Kind Hearts and Coronets (1949) dir. Robert Hamer
Starring: Dennis Price, Alec Guinness, Valerie Hobson
***½
By Alan Bacchus
The battle between classes has been the source of conflict for so many great British stories (both literature and film). And in terms of comedy, has class warfare ever been made into a blacker or more sublime comedy than this?
Louis Mazzini (Price) is the runt of the noble D’Ascoyne family, a man whose mother married ‘beneath her’ and was thus shunned and excised from the family and their fortune. After the shameful treatment of her mother upon her untimely death, Mazzini makes it his life’s ambition to kill everyone in the snobbish family and assert his right and title within the family.

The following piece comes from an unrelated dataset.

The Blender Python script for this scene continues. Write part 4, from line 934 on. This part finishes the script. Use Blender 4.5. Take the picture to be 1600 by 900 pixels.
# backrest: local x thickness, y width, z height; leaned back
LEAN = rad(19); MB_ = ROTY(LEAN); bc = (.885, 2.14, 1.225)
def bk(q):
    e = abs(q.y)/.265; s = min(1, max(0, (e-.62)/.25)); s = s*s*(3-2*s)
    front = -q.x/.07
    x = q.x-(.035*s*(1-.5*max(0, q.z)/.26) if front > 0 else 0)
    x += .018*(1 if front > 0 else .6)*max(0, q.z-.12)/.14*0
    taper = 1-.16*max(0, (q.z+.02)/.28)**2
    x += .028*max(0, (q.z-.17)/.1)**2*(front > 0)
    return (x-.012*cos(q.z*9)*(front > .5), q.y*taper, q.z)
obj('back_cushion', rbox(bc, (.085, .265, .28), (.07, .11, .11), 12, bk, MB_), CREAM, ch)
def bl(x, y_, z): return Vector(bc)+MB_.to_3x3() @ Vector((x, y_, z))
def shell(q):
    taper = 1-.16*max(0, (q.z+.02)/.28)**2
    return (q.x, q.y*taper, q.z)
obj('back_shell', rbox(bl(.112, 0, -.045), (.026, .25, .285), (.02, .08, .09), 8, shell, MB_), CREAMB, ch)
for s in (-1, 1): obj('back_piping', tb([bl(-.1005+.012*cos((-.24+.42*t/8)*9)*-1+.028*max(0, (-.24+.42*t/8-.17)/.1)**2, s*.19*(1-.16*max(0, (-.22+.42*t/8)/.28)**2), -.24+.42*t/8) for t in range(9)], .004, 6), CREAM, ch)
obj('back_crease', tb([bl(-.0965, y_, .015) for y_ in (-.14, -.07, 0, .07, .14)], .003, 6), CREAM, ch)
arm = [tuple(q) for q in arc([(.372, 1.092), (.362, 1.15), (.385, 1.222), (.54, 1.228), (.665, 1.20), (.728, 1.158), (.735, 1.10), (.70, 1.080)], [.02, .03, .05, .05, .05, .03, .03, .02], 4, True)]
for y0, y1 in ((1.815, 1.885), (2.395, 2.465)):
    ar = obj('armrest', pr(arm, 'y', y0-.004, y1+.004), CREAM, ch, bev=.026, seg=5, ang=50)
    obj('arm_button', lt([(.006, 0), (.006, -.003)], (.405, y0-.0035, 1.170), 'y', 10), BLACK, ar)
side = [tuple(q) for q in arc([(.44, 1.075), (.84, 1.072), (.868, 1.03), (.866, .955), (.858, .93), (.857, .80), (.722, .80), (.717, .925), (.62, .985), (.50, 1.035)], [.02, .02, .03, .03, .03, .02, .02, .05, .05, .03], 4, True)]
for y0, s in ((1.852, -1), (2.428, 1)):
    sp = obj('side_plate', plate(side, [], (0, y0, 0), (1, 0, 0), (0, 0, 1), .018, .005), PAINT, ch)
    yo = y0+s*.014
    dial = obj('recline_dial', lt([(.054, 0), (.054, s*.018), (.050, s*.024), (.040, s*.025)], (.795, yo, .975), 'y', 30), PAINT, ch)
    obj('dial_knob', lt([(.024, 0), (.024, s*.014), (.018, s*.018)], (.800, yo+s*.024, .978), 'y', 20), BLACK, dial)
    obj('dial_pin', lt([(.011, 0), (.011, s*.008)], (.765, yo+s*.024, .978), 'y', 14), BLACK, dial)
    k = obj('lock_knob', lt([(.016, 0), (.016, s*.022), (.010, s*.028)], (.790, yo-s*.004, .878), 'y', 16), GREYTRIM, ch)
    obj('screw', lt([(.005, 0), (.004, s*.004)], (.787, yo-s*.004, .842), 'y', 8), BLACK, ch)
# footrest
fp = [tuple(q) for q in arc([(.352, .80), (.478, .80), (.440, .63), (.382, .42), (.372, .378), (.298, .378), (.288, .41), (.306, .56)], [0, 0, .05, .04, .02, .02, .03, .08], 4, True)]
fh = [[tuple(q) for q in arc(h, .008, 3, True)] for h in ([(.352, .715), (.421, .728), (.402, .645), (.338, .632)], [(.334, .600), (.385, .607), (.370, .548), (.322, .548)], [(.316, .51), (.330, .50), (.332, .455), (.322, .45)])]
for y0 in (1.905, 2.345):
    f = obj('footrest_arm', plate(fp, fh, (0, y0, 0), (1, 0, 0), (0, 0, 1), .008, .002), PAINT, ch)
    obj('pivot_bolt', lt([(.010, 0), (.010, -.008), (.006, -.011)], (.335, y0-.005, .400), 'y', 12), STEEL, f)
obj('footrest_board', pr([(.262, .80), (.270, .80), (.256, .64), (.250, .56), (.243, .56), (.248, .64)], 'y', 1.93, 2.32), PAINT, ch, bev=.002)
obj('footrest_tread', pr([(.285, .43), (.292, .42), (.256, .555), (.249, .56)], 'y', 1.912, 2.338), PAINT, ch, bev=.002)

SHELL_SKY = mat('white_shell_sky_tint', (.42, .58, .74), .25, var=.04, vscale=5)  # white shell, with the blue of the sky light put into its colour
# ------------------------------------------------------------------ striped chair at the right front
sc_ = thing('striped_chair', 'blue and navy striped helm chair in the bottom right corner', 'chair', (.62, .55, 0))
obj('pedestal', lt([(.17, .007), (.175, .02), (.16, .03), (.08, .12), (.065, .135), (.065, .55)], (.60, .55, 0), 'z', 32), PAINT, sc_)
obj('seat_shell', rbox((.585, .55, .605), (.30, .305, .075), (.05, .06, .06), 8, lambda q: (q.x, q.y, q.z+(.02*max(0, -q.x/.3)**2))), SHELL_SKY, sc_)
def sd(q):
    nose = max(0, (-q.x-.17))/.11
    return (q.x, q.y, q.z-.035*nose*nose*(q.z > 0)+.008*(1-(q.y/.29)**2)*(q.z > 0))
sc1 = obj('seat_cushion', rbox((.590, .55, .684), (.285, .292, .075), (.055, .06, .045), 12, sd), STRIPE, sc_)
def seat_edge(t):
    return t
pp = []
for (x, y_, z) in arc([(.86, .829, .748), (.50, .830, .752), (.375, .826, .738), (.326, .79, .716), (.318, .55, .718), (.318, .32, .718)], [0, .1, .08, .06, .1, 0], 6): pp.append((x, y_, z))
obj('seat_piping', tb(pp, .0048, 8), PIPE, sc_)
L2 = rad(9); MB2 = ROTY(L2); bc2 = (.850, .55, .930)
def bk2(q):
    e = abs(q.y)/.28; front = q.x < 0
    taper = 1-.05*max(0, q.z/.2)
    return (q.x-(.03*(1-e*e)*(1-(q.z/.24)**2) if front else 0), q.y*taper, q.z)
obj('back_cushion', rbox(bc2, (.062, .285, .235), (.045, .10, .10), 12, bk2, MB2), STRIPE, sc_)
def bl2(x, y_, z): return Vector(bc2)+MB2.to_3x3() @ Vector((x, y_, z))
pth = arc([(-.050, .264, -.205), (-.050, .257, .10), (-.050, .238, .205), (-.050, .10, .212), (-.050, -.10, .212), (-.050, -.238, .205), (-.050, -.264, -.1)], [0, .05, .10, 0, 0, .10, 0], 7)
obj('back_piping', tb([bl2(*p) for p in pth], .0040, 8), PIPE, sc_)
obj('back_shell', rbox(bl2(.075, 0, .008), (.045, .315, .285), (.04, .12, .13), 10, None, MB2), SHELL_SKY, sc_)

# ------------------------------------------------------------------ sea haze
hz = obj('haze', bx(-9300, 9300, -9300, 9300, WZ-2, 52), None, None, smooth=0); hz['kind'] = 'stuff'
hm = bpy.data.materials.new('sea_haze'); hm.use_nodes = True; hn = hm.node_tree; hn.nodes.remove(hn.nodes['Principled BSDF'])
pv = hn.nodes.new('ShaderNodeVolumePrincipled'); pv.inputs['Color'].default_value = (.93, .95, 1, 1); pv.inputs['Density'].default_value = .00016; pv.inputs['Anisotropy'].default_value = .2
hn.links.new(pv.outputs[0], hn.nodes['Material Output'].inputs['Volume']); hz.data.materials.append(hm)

It’s a heinous plot of eight first degree murders plotted for years, but when told with such gentlemanly class and articulation, the acts seems like jolly good fun instead of horrific violence. We get to see each act of murder, conceived in the most creative ways by Mazzini to look like accidents. Since this whole farce is told to us through voiceover on the day before Mazzini is due to be executed for murder, we know it ends badly for the man. But the fun here is the journey of sweet revenge, which is served extra cold by director Robert Hamer.
It’s easy to see why Louis hates the family so maliciously. The smug gentlemanly spitefulness of the twit-ish D’Ascoyne family is laid on so thick, we just want to smack the many faces of Alec Guinness with a spanner or throw him under a lorry.
Guinness, who famously played eights members of the D’Ascoyne family in heavy but unobtrusive makeup, is deservedly lauded. This performance came long before Peter Sellers did the trick three times in Dr. Strangelove and most certainly before Eddie Murphy did it in Coming to America and the Klumps movies. Dennis Price is much lesser known than Guinness, but his overly gentlemanly and polite persona perfectly disarms us to the grisly acts of murder he commits.
If anything, the film suffers on the over reliance of Mazzini’s narration. There’s probably more words from the narrator than any other character in the movie. Practically everything in Mazzini’s mind is told to us from his confession in the present. But considering the complex and ambitious plotting, as well as the time period spanning several years and encompassing several characters whom we meet only for brief seconds, there’s really no other way to pass along such information without filling the dialogue with dull exposition. It's also comedy, so we don't mind forgiving this crutch.
In the end, Mazzini succumbs to his own sword. In his desire to be included in nobility and assume his birthright, he comes to embody the same bloodsucking entitlement he condemned in his victims. The irony and drollness of these affairs is the stuff of classic British class-comedies – the same kind of humour Alfred Hitchcock honed for decades in his blackest comedies.